My Pedagogical Development

Welcome to my journey of growth as an educator. This page highlights my commitment to a child-centered approach that have shaped my teaching philosophy. I'm dedicated to creating a positive and engaging learning environment for all students.

A Child-Centered Approach

When I arrived from Vietnam as an international student, I was used to early education that was teacher-led and focused on rote learning. Australia’s child-centred, relationship-based philosophy felt completely new and completely right. During placements at Guardian Bruce and Kirinari UC Campus, and later as a room leader at Wonderschool Dickson, I slowly unlearned old habits and grew into a practice rooted in respect for each child’s voice, culture, and unique way of being.

My university studies became the bridge: Play in EC, Leadership in ECE, Mathematics in EC, STEM, and etc,. showed me that the first five years are not about preparing children for school, but about nurturing their confidence, kindness, curiosity, and the feeling that they belong. These are the things children will need for their whole life. Every challenge (language barriers, mistakes in leadership, gaps in knowledge) pushed me closer to this truth. 

The biggest gift from my studies was learning about Loris Malaguzzi and his idea of “The Hundred Languages of Children” (the heart of the Reggio Emilia approach). Malaguzzi said children don’t have just one way to think or show what they know, they have a hundred ways! They can draw, build, dance, sing, pretend, make shadows, mix paint, tell stories with blocks, or whisper secrets to a teddy bear. Every one of these is a real language. When I read this, everything clicked. A scribble is a story. A mud pie is science. Running in circles can be joy and learning about the body at the same time.

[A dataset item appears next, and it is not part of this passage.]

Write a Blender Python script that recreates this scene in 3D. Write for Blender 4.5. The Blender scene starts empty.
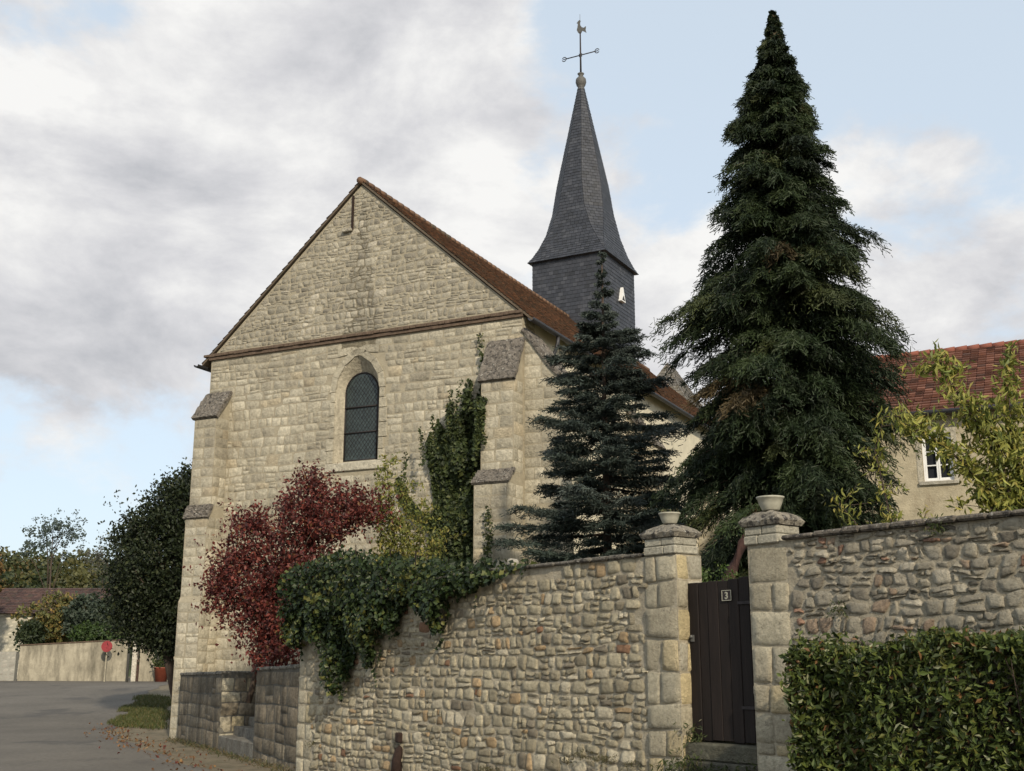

This idea feels close to my heart because I came from Vietnam, where we mostly learned by listening to the teacher and repeating. Seeing children express themselves in a hundred different ways opened my eyes and my heart. Now in my classroom, I set up invitations so children can choose their language: paint a feeling, build a city, act out a family party, or make music with pots and spoons. I watch, I listen, I take photos, and I help them turn their ideas into something even bigger. When we truly listen to all of children’s hundred languages, every child feels seen, every child feels smart, and the room becomes full of magic. This is the kind of teacher I want to be every day.